Ayrılma payı, ayrılmayla ortaklık ilişkisinin kesilmesi ve ortağın ortaklıktaki katılımının sona ermesi sebebiyle, payının karşılığı olarak ortaklık mal varlığından payına düşen kısma ilişkin alacak hakkını ifade eder. Ayrılma payı hesaplanırken payın gerçek değeri esas alınır.( 6102 sayılı TTK’nın 636/3 ve 641/1. maddeleri) Ayrılma payının gerçek değer üzerinden belirlenmesi limited ortaklıklarda geçerli eşit işlem ilkesinin özel bir uygulaması niteliğindedir. Gerçek değer, iki aşamalı bir hesaplama yöntemiyle belirlenir. İlk olarak, işletmenin değerinin hesaplanması gerekir. Bu ilk aşama geçildikten sonra, ayrılan ortağın ortaklıktaki payının nominal değeri esas alınarak ayrılma payı hesaplanır. Ayrılma payının gerçek değeri hesaplanmadan önce işletmenin gerçek değerinin belirlenmesi gerekir. İşletmenin gerçek değeri; şirketin tüm aktif ve pasifleri, gelecek dönemde elde edeceği kazançlar ve karşılaşabileceği riskler, açık ve gizli yedekleri, depo malları ve müşteri çevresi, bulunduğu bölge sahip olduğu şöhret gibi goodwill faktörleri dikkate alınarak hesaplanacaktır. Yani işletmenin tümüyle satılması halinde şirketi almak için ödenecek değer, yaşayan şirket değeri olarak şirketin gerçek değerini yansıtacaktır. Ayrıca ayrılma akçesi karar tarihine en yakın tarihe göre hesaplanacaktır ( Dairemizin 19.06.2015 gün, 2014/18653 Esas-2015/8544 Karar ve 09.11.2015 tarih, 2015/4748 Esas-2015/11693 Karar sayılı ilamları) .
Yapılan açıklamalardan sonra somut olaya gelindiğinde, mahkemece, yukarıda yazılı ilkeler uyarınca bilirkişi kurulundan ek rapor veya yeni bir bilirkişi kurulundan rapor alınarak sonucuna göre karar verilmesi gerekirken eksik incelemeye dayalı olarak karar verilmesi doğru görülmemiş, bozmayı gerektirmiştir.

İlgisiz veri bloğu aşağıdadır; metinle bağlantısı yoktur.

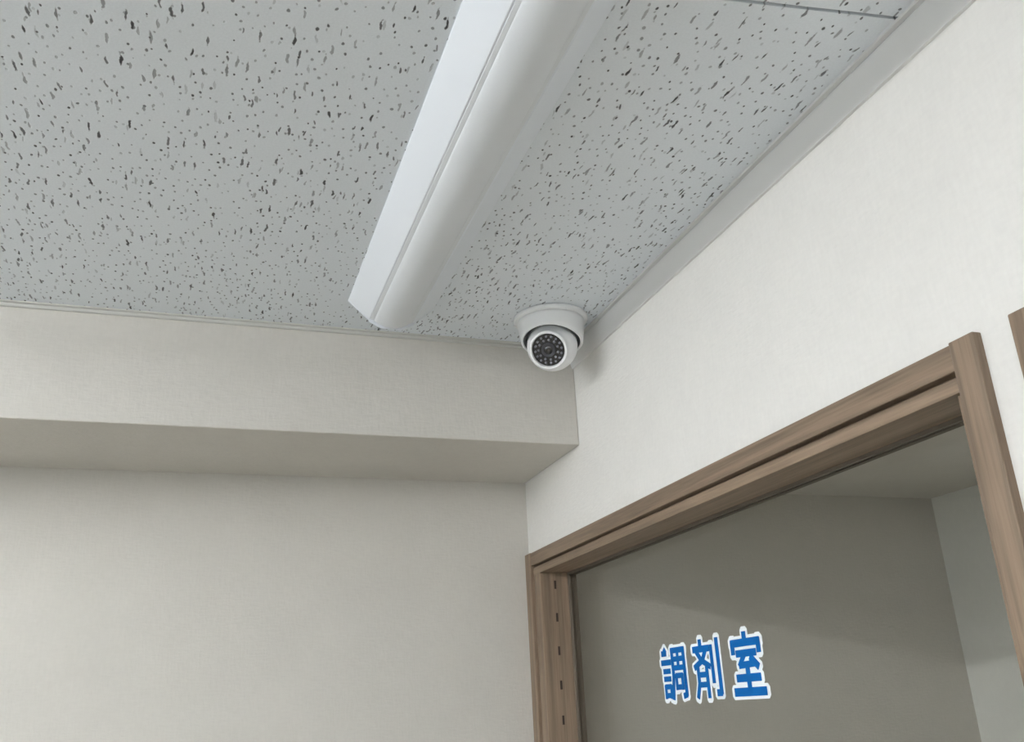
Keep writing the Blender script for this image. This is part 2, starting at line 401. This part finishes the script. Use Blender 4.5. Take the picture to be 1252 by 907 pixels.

SONUÇ: Yukarıda (1) numaralı bentte açıklanan nedenlerle davacı vekilinin sair temyiz itirazların reddine, (2) numaralı bentte açıklanan nedenlerle davacı vekilinin temyiz itirazlarının kabulü ile hükmün davacı yararına BOZULMASINA, ödediği peşin temyiz harcının isteği halinde temyiz eden davacıya iadesine, 27.12.2022 tarihinde oybirliğiyle karar verildi.